Definition
International reserves represent the stock of foreign currency assets held by the central bank. They serve as a buffer for financial stability, allow intervention in the foreign exchange market, and act as a signal of macroeconomic solvency to investors and international institutions.
Analysis
Between 2018 and 2019, reserves experienced sharp declines driven by exchange rate tensions, capital outflows, and the need to intervene to contain peso volatility. The combination of political uncertainty and macroeconomic deterioration significantly reduced available reserve buffers.

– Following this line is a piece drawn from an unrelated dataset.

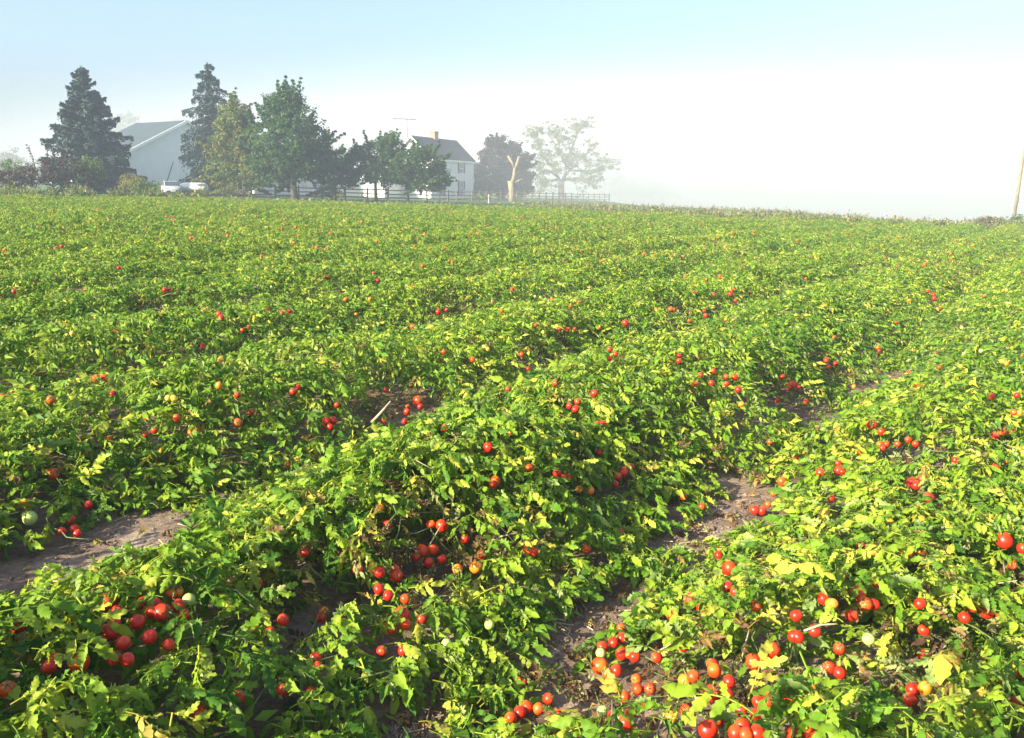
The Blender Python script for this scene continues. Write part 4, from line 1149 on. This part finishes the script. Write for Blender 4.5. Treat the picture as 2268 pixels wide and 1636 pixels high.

Between 2020 and 2022, reserves remained under pressure due to capital controls, weaker net foreign currency inflows, and external payments, although with occasional episodes of partial rebuilding linked to extraordinary export settlements or multilateral financing.
In 2023, the situation worsened: a severe drought sharply reduced agribusiness exports, the central bank lost intervention capacity, and net reserves turned negative, pushing total reserves to multi-year lows.
Starting in 2024, a phase of moderate recovery began. Fiscal adjustment, improved macroeconomic discipline, and a more stable exchange rate framework reduced market pressures. From 2025 onward, reserves show a clearer improvement, driven by higher foreign currency inflows and a reduced need for intervention, although they remain low and vulnerable to external shocks.